At the kaya stall, Morgan’s friend Brian met us (they both met while working at Dell) to grab some lunch. It was fun to hear both of them talk – they us the local english dialect which ends most words with “la.” So, “It’s really goodla, do you like itla?”

Not quite finished, we took the car across down for a new kind of roti canai, this time with braised beef and a fried egg, plus a really spicy curry. We were mostly dead at this point, but it was too delicious not to eat. We hung out there for quite a while, chatting about work and the history of the city, cultures and world travel.


Before letting us go, Morgan took us to one last hawker market to pick up some spicy steamed rice packets (in banana leaves) for later. You know, so we wouldn’t go hungry.

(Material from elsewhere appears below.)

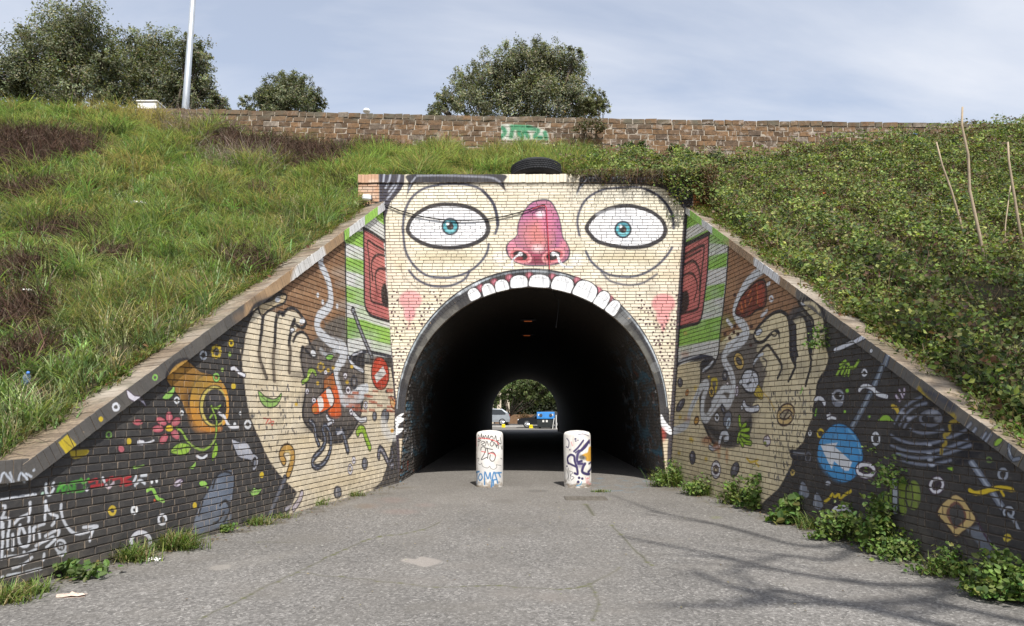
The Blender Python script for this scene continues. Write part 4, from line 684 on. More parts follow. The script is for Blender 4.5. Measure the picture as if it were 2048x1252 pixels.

We chose to walk home, mostly so we wouldn’t pass out in his sight. After making it back to the apartment and flopping around in shame for a while, we rallied enough to go for a bit of a stroll. We stopped in to the Georgetown Heritage Center and the Penang Heritage Trust to pick up some maps and pamphlets, then went to the Pinang Peranakan Mansion, which is a restored mansion of the style that was popular with the Baba Nyonyas (Malaysian Chinese) at the turn of the century. Kat went a little crazy photo-documenting textures and designs. The mansion includes an extensive jewelry museum – these folks had no shortage of gold and diamonds.

The traditional craft of Nyonya women is intricate beadwork – shoes to be precise. A measure of a woman’s worthiness as a wife was the number of shoes and bags she was able to make. The more shoes she had, the more desirable she was as a potential partner. The museum included an entire wing dedicated to intricately beaded bags, pillows and shoes.



After that, we wandered rather aimlessly, stopping for coffee and to check out the ruins of the Runnymede. The makeshift tents on the street were beginning to come alive as the Chinese Buddhists prepared to celebrate another night of the Hungry Ghosts month, which includes nightly fireworks and gatherings. It’s a fascinating event. Eventually, we made our way home, having lost all will to carry on. Joyfully.